A ‘coisa’ desaparecerá com o tempo, dirão os otimistas ou os crentes. E eu digo: não, não desaparecerá, a não ser, possivelmente, em aparência. Os primeiros invocam os progressos entretanto já alcançados, e não sou eu quem os negue. Mas não haja ilusões: qual a percentagem de habitantes que pura e simplesmente não leva a sério o casamento homossexual??? Qual a percentagem de habitantes que sentiu a sua consciência violentada com a aprovação do casamento homossexual? ‘Já não bastava a união de facto?’, perguntam. Pessoalmente, entendo que as minorias têm, por definição, de sofrer algumas restrições. Uma delas é esperar. Esperar que a sociedade amadureça o suficiente para acolher com naturalidade as suas reivindicações. Em nome de quê?
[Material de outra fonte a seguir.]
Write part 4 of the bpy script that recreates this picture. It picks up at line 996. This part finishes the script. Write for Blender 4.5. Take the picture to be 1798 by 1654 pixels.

Em nome do respeito pelas convicções tradicionais de tantos concidadãos que jamais se conformarão com os novíssimos costumes que agridem os seus sentimentos mais arreigados e íntimos. Como liberal que sou, opto pelo gradualismo. Ora a institucionalização da homossexualidade foi entre nós tudo menos gradual.

Finalmente, há um outro grupo étnico-social impossível de ser genuinamente assimilado: os judeus. Nasce-se judeu. Esta condição não pode ser mudada. Judeus e homossexuais – que nada têm entre si de comum a não ser a impossibilidade de mudança – são grupos mais vulneráveis às reviravoltas do poder ou da opinião. Viu-se isso, por exemplo, na Berlim dos anos vinte e trinta. Nos anos vinte, Berlim era a capital da libertinagem e da tolerância. Depois, nos anos trinta, com a ascensão do nazismo, foi o que se sabe. E não foi só na Alemanha nazi que ambos os grupos – entre outros – foram proscritos, encarcerados e abatidos. A repressão abateu-se sobre eles na União Soviética e na Europa em geral. Quem garante que a regressão se não repetirá? Ficámos a saber pelo Expresso desta semana que a homofobia e o racismo em Espanha registaram um aumento preocupante.